-- Task statement --
Transcribe all of the material below word for word and leave out its pictures.

..........

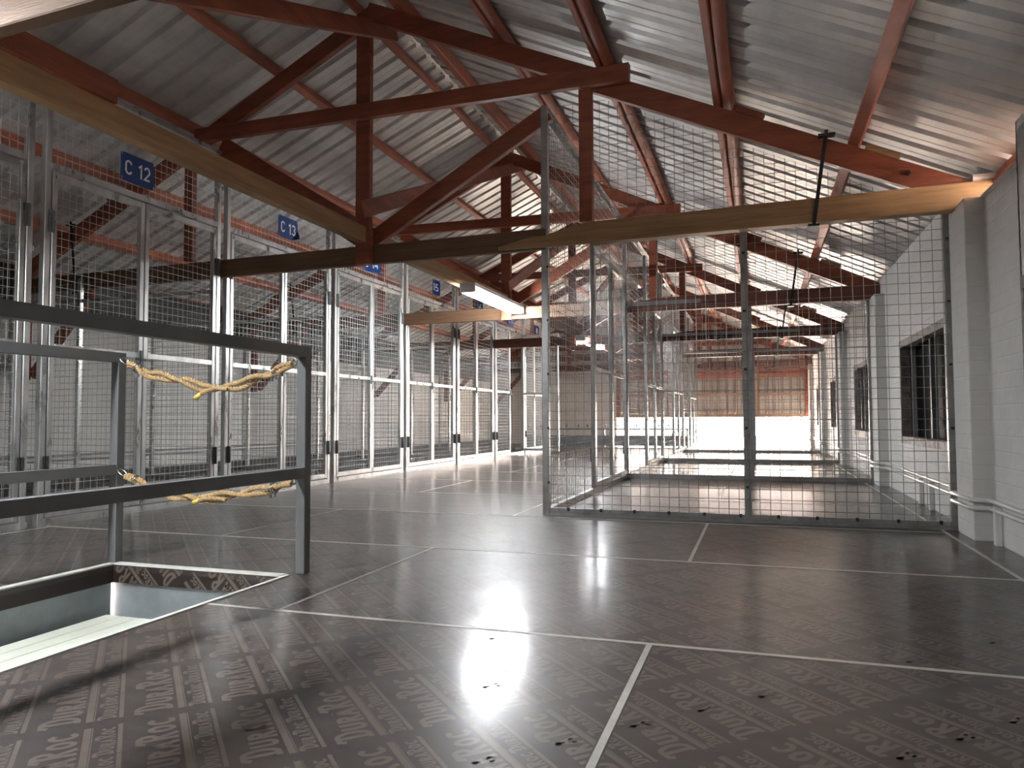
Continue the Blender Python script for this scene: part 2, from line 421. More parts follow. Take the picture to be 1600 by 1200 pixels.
# ------------------------------------------------------------------ roof
def roof(name, side, label):
    b = MB(); P = .2; y = Y_BACK-.3; ys = []
    while y < Y_END+.5:
        ys += [(y, 0), (y+.070, 0), (y+.074, .003), (y+.080, 0), (y+.135, 0), (y+.147, .034), (y+.188, .034)]; y += P
    x0 = XRDG+side*.022; x1 = XR_+.42 if side > 0 else XL_-.42
    xs = [x0+(x1-x0)*i/3 for i in range(4)]
    def zz(x): return (zr_right(x) if side > 0 else zr_left(x))+.090
    n = len(ys)
    for x in xs:
        for (yy, dz) in ys: b.v.append((x, yy, zz(x)+dz))
    for i in range(3):
        for j in range(n-1):
            a = i*n+j; q = (a, a+1, a+n+1, a+n); b.face(q if side < 0 else q[::-1])
    o = b.build(name, M['roof'], kind='structure'); return tag(o, label, 'ceiling')
roof('ceiling', 1, 'corrugated zinc roof slope falling to the right wall')
roof('ceiling', -1, 'corrugated zinc roof slope falling over the row of cages')
b = MB()
zc = 3.636+.090+.030
b.poly([(XRDG-.46, Y_BACK-.3, zc-.200), (XRDG, Y_BACK-.3, zc), (XRDG, Y_END+.5, zc), (XRDG-.46, Y_END+.5, zc-.200)])
b.poly([(XRDG, Y_BACK-.3, zc), (XRDG+.46, Y_BACK-.3, zc-.209), (XRDG+.46, Y_END+.5, zc-.209), (XRDG, Y_END+.5, zc)])
o = b.build('ceiling', M['roof'], kind='structure'); tag(o, 'folded zinc ridge capping along the roof peak', 'ceiling')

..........

-- Output for this exercise --
Continue the Blender Python script for this scene: part 2, from line 421. More parts follow. Take the picture to be 1600 by 1200 pixels.
# ------------------------------------------------------------------ roof
def roof(name, side, label):
    b = MB(); P = .2; y = Y_BACK-.3; ys = []
    while y < Y_END+.5:
        ys += [(y, 0), (y+.070, 0), (y+.074, .003), (y+.080, 0), (y+.135, 0), (y+.147, .034), (y+.188, .034)]; y += P
    x0 = XRDG+side*.022; x1 = XR_+.42 if side > 0 else XL_-.42
    xs = [x0+(x1-x0)*i/3 for i in range(4)]
    def zz(x): return (zr_right(x) if side > 0 else zr_left(x))+.090
    n = len(ys)
    for x in xs:
        for (yy, dz) in ys: b.v.append((x, yy, zz(x)+dz))
    for i in range(3):
        for j in range(n-1):
            a = i*n+j; q = (a, a+1, a+n+1, a+n); b.face(q if side < 0 else q[::-1])
    o = b.build(name, M['roof'], kind='structure'); return tag(o, label, 'ceiling')
roof('ceiling', 1, 'corrugated zinc roof slope falling to the right wall')
roof('ceiling', -1, 'corrugated zinc roof slope falling over the row of cages')
b = MB()
zc = 3.636+.090+.030
b.poly([(XRDG-.46, Y_BACK-.3, zc-.200), (XRDG, Y_BACK-.3, zc), (XRDG, Y_END+.5, zc), (XRDG-.46, Y_END+.5, zc-.200)])
b.poly([(XRDG, Y_BACK-.3, zc), (XRDG+.46, Y_BACK-.3, zc-.209), (XRDG+.46, Y_END+.5, zc-.209), (XRDG, Y_END+.5, zc)])
o = b.build('ceiling', M['roof'], kind='structure'); tag(o, 'folded zinc ridge capping along the roof peak', 'ceiling')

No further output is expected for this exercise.